/---

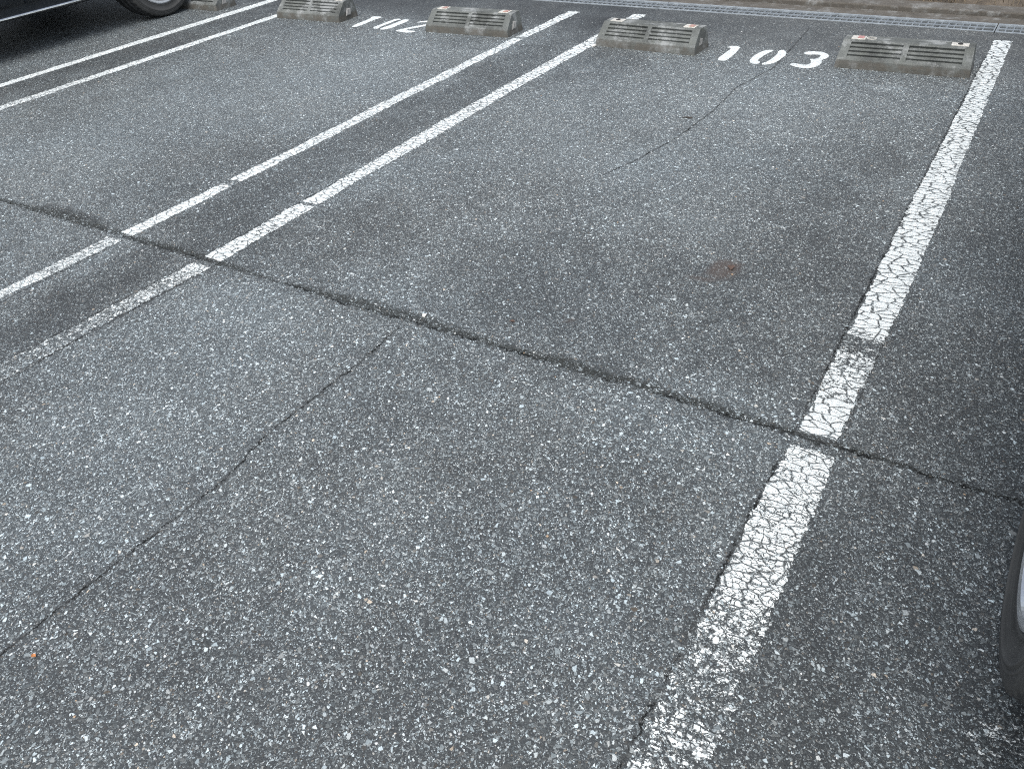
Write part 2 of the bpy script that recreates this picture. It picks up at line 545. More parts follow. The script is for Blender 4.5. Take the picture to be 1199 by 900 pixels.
def copy_tree(o, parent=None):
    c = o.copy()
    col.objects.link(c)
    if parent: c.parent = parent
    for ch in list(o.children):
        copy_tree(ch, c)
    return c


def interp(pts, t):
    if t <= pts[0][0]: return pts[0][1]
    for (a, va), (b, vb) in zip(pts, pts[1:]):
        if t <= b: return va + (vb - va) * (t - a) / (b - a)
    return pts[-1][1]


def n1(t, s=0.0):
    return mnoise.noise(Vector((t, s, .37)))


# ------------------------------------------------------------------ the setting
DR0, DR1 = 5.452, 5.655                                    # drain front and back edge
bm = bmesh.new()
LY = field_layers(bm)
xs = [-60, -30, -15, -10] + [-8 + .1 * i for i in range(17)] + [-6.4 + .022 * i for i in range(1, 315)] + [.6, .8, 1.2, 2, 4, 10, 30, 60]
ys = [-60, -20, -6, -2, -.6] + [-.2 + .022 * i for i in range(257)] + [DR0]
grid = []
for y in ys:
    row = []
    for x in xs:
        v = bm.verts.new((x, y, 0))
        for L_, val in zip(LY, asphalt_fields(x, y)): v[L_] = val
        row.append(v)
    grid.append(row)
for a_, b_ in zip(grid, grid[1:]):
    for i in range(len(xs) - 1):
        bm.faces.new((a_[i], a_[i + 1], b_[i + 1], b_[i]))
edge = [bm.verts.new((x, DR0, -.22)) for x in (xs[0], xs[-1])]
bm.faces.new([edge[0], edge[1]] + grid[-1][::-1])
tag(obj("asphalt_ground", bm, MAT['asphalt']), kind='structure')
bm = bmesh.new()
v = [bm.verts.new(p) for p in ((-600, -600, -.2), (600, -600, -.2), (600, 600, -.2), (-600, 600, -.2))]
bm.faces.new(v)
tag(obj("terrain", bm, MAT['terrain']), kind='structure')
bm = bmesh.new()                                           # concrete trough, floor painted dark as shade, under the grating and its back shoulder
box(bm, -30, 30, DR0 + .002, DR1 - .002, -.19, -.12, 1)
box(bm, -30, 30, DR1, 5.800, -.19, .002)
tag(obj("drain_channel", bm, [MAT['concrete'], MAT['silt']]), kind='structure')
bm = bmesh.new()
for i in range(-30, 30, 2):
    box(bm, i + .003, i + 1.997, 5.803, 5.965, -.19, .030)
tag(obj("kerb", bm, MAT['concrete'], bevel=.008), kind='structure')
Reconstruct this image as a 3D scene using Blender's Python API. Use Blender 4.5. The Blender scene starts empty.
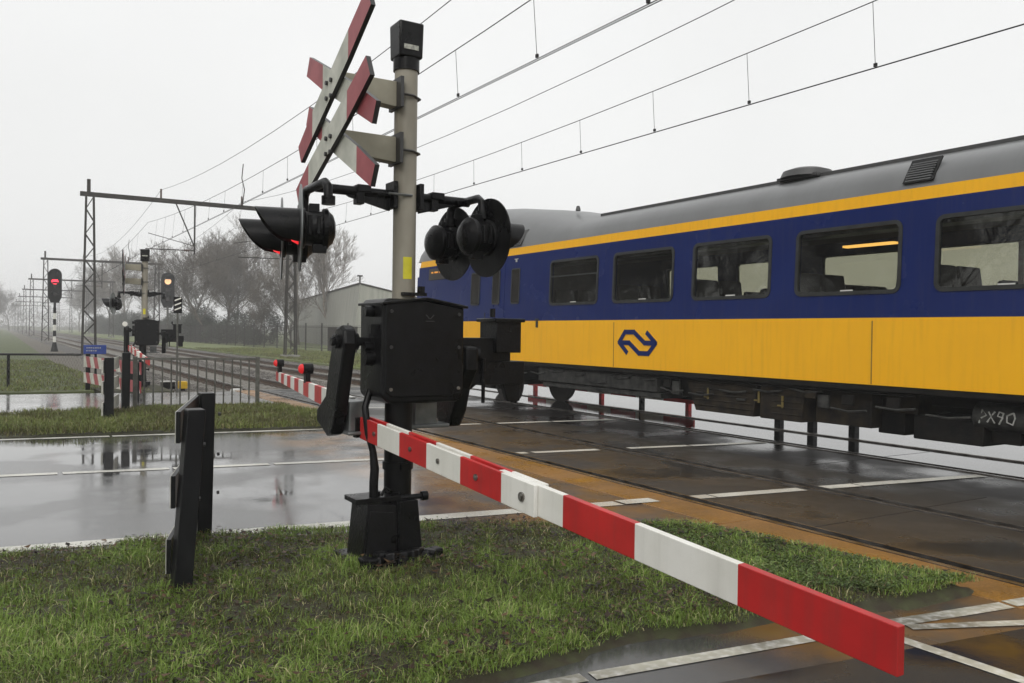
import bpy, math, random
import numpy as np
from mathutils import Vector, Matrix, noise as mnoise
random.seed(7); RNG = np.random.default_rng(7)
scene = bpy.context.scene; COL = scene.collection; R = math.radians

# ------------------------------------------------------------------ camera
EYE = 1.5; F = 840.0
def ray(x, y): return Vector(((x-512)/F, (341.5-y)/F, 1.0))
d1 = ray(0, 325.5); d2 = ray(2600, 325.5+2600*.0135)
Yc = d1.normalized(); Zc = d1.cross(d2).normalized()
if Zc.y < 0: Zc = -Zc
Xc = Zc.cross(Yc).normalized()
if Xc.x < 0: Xc = -Xc
def toworld(v): return Vector((Xc.dot(v), Yc.dot(v), Zc.dot(v)))
cr = toworld(Vector((1,0,0))); cu = toworld(Vector((0,1,0))); cf = toworld(Vector((0,0,1)))
cam = bpy.data.cameras.new('camera'); co = bpy.data.objects.new('camera', cam); COL.objects.link(co)
cam.sensor_width = 36; cam.lens = F/1024*36; cam.clip_start = .05; cam.clip_end = 6000
m3 = Matrix((cr, cu, -cf)).transposed()
co.matrix_world = Matrix.Translation((0,0,EYE)) @ m3.to_4x4()
scene.camera = co
def G(x, y, z=0.0):          # a point on the ground
    r = toworld(ray(x,y)); t = (z-EYE)/r.z
    return (r.x*t, r.y*t)

# ------------------------------------------------------------------ sky, sun, exposure
SUN_EL, SUN_AZ = 38, 225        # compass style: from behind left of the camera
w = bpy.data.worlds.new('World'); scene.world = w; w.use_nodes = True
nt = w.node_tree; nt.nodes.clear()
o = nt.nodes.new('ShaderNodeOutputWorld'); bg = nt.nodes.new('ShaderNodeBackground')
sk = nt.nodes.new('ShaderNodeTexSky'); sk.sky_type = 'NISHITA'; sk.sun_disc = False
sk.sun_elevation = R(SUN_EL); sk.sun_rotation = R(SUN_AZ); sk.dust_density = 4; sk.air_density = 1.5
hs = nt.nodes.new('ShaderNodeHueSaturation'); hs.inputs['Saturation'].default_value = .12
hs.inputs['Value'].default_value = .9
tc = nt.nodes.new('ShaderNodeTexCoord'); sep = nt.nodes.new('ShaderNodeSeparateXYZ')
rp = nt.nodes.new('ShaderNodeValToRGB')
rp.color_ramp.elements[0].position = .0; rp.color_ramp.elements[0].color = (8.5,8.55,8.48,1)
rp.color_ramp.elements[1].position = .6; rp.color_ramp.elements[1].color = (8.75,8.8,8.78,1)
nz = nt.nodes.new('ShaderNodeTexNoise'); nz.inputs['Scale'].default_value = 2.2; nz.inputs['Detail'].default_value = 4
nm = nt.nodes.new('ShaderNodeMapRange'); nm.inputs[1].default_value=.3; nm.inputs[2].default_value=.7; nm.inputs[3].default_value=.955; nm.inputs[4].default_value=1.035
mx = nt.nodes.new('ShaderNodeMix'); mx.data_type = 'RGBA'; mx.inputs['Factor'].default_value = .93
ml = nt.nodes.new('ShaderNodeVectorMath'); ml.operation = 'SCALE'
L = nt.links.new
L(tc.outputs['Generated'], sep.inputs[0]); L(sep.outputs['Z'], rp.inputs[0]); L(tc.outputs['Generated'], nz.inputs[0])
L(nz.outputs[0], nm.inputs[0]); L(sk.outputs[0], hs.inputs['Color']); L(hs.outputs[0], mx.inputs['A']); L(rp.outputs[0], mx.inputs['B'])
L(mx.outputs['Result'], ml.inputs[0]); L(nm.outputs[0], ml.inputs['Scale']); L(ml.outputs[0], bg.inputs[0])
bg.inputs[1].default_value = .1; L(bg.outputs[0], o.inputs[0])
sun = bpy.data.lights.new('sun', 'SUN'); sun.energy = 1.5; sun.angle = R(40); sun.color = (1,.97,.93)
so = bpy.data.objects.new('sun', sun); COL.objects.link(so)
sd = Vector((math.sin(R(SUN_AZ))*math.cos(R(SUN_EL)), math.cos(R(SUN_AZ))*math.cos(R(SUN_EL)), math.sin(R(SUN_EL))))
so.rotation_euler = sd.to_track_quat('Z', 'Y').to_euler()
scene.view_settings.view_transform = 'Standard'; scene.view_settings.look = 'None'
scene.view_settings.exposure = 0.2; scene.view_settings.gamma = 1
scene.cycles.max_bounces = 8; scene.cycles.volume_bounces = 0; scene.cycles.transparent_max_bounces = 16
scene.cycles.caustics_reflective = False; scene.cycles.caustics_refractive = False

# ------------------------------------------------------------------ materials
def mat(name, c, rough=.5, metal=0, c2=None, scale=8, detail=5, bump=0, bscale=None, rough2=None, spec=.5, emit=None, coat=0, lo=.35, hi=.65, stretch=None):
    m = bpy.data.materials.new(name); m.use_nodes = True; t = m.node_tree; b = t.nodes['Principled BSDF']
    b.inputs['Base Color'].default_value = (*c,1); b.inputs['Roughness'].default_value = rough
    b.inputs['Metallic'].default_value = metal; b.inputs['Specular IOR Level'].default_value = spec
    b.inputs['Coat Weight'].default_value = coat; b.inputs['Coat Roughness'].default_value = .08
    tcn = t.nodes.new('ShaderNodeTexCoord'); src = tcn.outputs['Object']
    if stretch:
        mp = t.nodes.new('ShaderNodeMapping'); mp.inputs['Scale'].default_value = stretch; t.links.new(src, mp.inputs[0]); src = mp.outputs[0]
    n = t.nodes.new('ShaderNodeTexNoise'); n.inputs['Scale'].default_value = scale; n.inputs['Detail'].default_value = detail
    t.links.new(src, n.inputs[0])
    if c2 is None: c2 = tuple(x*.8 for x in c)
    r = t.nodes.new('ShaderNodeValToRGB'); r.color_ramp.elements[0].position = lo; r.color_ramp.elements[1].position = hi
    r.color_ramp.elements[0].color = (*c2,1); r.color_ramp.elements[1].color = (*c,1)
    t.links.new(n.outputs[0], r.inputs[0]); t.links.new(r.outputs[0], b.inputs['Base Color'])
    if rough2 is not None:
        q = t.nodes.new('ShaderNodeMapRange'); q.inputs[1].default_value = lo; q.inputs[2].default_value = hi
        q.inputs[3].default_value = rough2; q.inputs[4].default_value = rough
        n2 = t.nodes.new('ShaderNodeTexNoise'); n2.inputs['Scale'].default_value = scale*.37; n2.inputs['Detail'].default_value = 6
        t.links.new(src, n2.inputs[0]); t.links.new(n2.outputs[0], q.inputs[0]); t.links.new(q.outputs[0], b.inputs['Roughness'])
    if bump:
        n3 = t.nodes.new('ShaderNodeTexNoise'); n3.inputs['Scale'].default_value = bscale or scale*6; n3.inputs['Detail'].default_value = 4
        t.links.new(src, n3.inputs[0]); bp = t.nodes.new('ShaderNodeBump'); bp.inputs['Strength'].default_value = bump; bp.inputs['Distance'].default_value = .01
        t.links.new(n3.outputs[0], bp.inputs['Height']); t.links.new(bp.outputs[0], b.inputs['Normal'])
    if emit:
        b.inputs['Emission Color'].default_value = (*emit[0],1); b.inputs['Emission Strength'].default_value = emit[1]
    return m
M = {}
M['red'] = mat('red_paint', (.56,.022,.022), .42, c2=(.44,.018,.018), scale=5, bump=.05, bscale=60)
M['white'] = mat('white_paint', (.82,.81,.76), .4, c2=(.74,.73,.67), scale=5, bump=.05, bscale=60)
M['faded_red'] = mat('faded_red_film', (.37,.085,.095), .45, c2=(.28,.055,.065), scale=6)  # faded red, lightened further to carry sky gloss washing over the faces
M['faded_white'] = mat('weathered_white_film', (.60,.60,.53), .5, c2=(.42,.43,.37), scale=7)
M['black'] = mat('black_coated_steel', (.006,.006,.007), .38, c2=(.003,.003,.003), scale=9, bump=.12, bscale=70, rough2=.25, spec=.18)
M['cast'] = mat('rough_black_casting', (.007,.007,.008), .42, c2=(.003,.003,.003), scale=14, bump=.3, bscale=60, rough2=.25, spec=.2)
M['greyplate'] = mat('dull_galvanised_steel', (.22,.23,.23), .45, .5, c2=(.12,.13,.13), scale=8, rough2=.3)
M['pole'] = mat('beige_grey_painted_tube', (.35,.325,.265), .5, c2=(.26,.24,.19), scale=6, bump=.05, stretch=(1,1,.4))
M['bracket'] = mat('khaki_sheet_steel', (.33,.31,.24), .5, c2=(.25,.235,.175), scale=5)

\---

Pictures are excluded; extract exactly the lines from the start of the data through the line that holds "return mnoise.noise(Vector((t, s, .37)))", both ends included.

Write part 2 of the bpy script that recreates this picture. It picks up at line 545. More parts follow. The script is for Blender 4.5. Take the picture to be 1199 by 900 pixels.
def copy_tree(o, parent=None):
    c = o.copy()
    col.objects.link(c)
    if parent: c.parent = parent
    for ch in list(o.children):
        copy_tree(ch, c)
    return c


def interp(pts, t):
    if t <= pts[0][0]: return pts[0][1]
    for (a, va), (b, vb) in zip(pts, pts[1:]):
        if t <= b: return va + (vb - va) * (t - a) / (b - a)
    return pts[-1][1]


def n1(t, s=0.0):
    return mnoise.noise(Vector((t, s, .37)))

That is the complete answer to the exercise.